▶ _Your instructions_:
Extract, without alteration, each line from the start of the listing to the line bearing "C = scene.collection".

** start Collected data **

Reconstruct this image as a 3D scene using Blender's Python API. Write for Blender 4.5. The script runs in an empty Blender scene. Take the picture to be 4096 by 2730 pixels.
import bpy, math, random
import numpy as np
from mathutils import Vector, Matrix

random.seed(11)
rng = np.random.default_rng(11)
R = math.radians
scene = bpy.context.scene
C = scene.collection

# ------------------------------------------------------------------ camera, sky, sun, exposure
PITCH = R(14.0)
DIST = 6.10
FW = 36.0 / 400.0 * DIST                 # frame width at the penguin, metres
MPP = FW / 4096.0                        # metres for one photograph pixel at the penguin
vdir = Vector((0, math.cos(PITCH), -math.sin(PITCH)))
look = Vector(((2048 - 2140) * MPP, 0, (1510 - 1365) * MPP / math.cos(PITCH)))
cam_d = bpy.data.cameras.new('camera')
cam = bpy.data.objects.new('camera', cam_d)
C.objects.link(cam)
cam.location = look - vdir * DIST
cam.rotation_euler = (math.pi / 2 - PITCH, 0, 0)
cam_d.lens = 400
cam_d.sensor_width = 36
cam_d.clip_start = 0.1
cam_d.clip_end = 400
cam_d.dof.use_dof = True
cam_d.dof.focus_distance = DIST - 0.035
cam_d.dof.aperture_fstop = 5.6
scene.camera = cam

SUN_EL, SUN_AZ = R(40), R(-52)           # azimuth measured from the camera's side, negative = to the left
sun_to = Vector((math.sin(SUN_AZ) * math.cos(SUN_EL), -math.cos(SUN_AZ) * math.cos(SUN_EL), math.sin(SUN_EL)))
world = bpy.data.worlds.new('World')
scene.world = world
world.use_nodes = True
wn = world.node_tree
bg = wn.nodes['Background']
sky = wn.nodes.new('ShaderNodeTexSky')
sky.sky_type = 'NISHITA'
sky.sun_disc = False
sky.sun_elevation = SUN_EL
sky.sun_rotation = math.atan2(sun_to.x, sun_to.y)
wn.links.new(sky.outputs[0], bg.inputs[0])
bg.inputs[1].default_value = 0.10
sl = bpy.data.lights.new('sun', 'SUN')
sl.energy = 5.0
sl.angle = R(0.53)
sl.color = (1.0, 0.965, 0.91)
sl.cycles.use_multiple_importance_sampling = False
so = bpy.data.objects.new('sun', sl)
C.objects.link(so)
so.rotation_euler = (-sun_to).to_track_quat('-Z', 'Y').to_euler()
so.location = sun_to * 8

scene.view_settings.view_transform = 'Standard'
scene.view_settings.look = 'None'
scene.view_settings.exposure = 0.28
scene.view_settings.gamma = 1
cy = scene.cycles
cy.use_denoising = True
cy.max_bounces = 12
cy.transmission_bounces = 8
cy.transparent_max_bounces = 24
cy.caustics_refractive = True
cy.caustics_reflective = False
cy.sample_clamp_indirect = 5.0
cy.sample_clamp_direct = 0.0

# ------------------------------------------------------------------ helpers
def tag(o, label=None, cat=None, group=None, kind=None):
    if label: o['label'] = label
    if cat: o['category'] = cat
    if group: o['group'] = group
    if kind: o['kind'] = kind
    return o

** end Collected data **

▶ _Result_:
Reconstruct this image as a 3D scene using Blender's Python API. Write for Blender 4.5. The script runs in an empty Blender scene. Take the picture to be 4096 by 2730 pixels.
import bpy, math, random
import numpy as np
from mathutils import Vector, Matrix

random.seed(11)
rng = np.random.default_rng(11)
R = math.radians
scene = bpy.context.scene
C = scene.collection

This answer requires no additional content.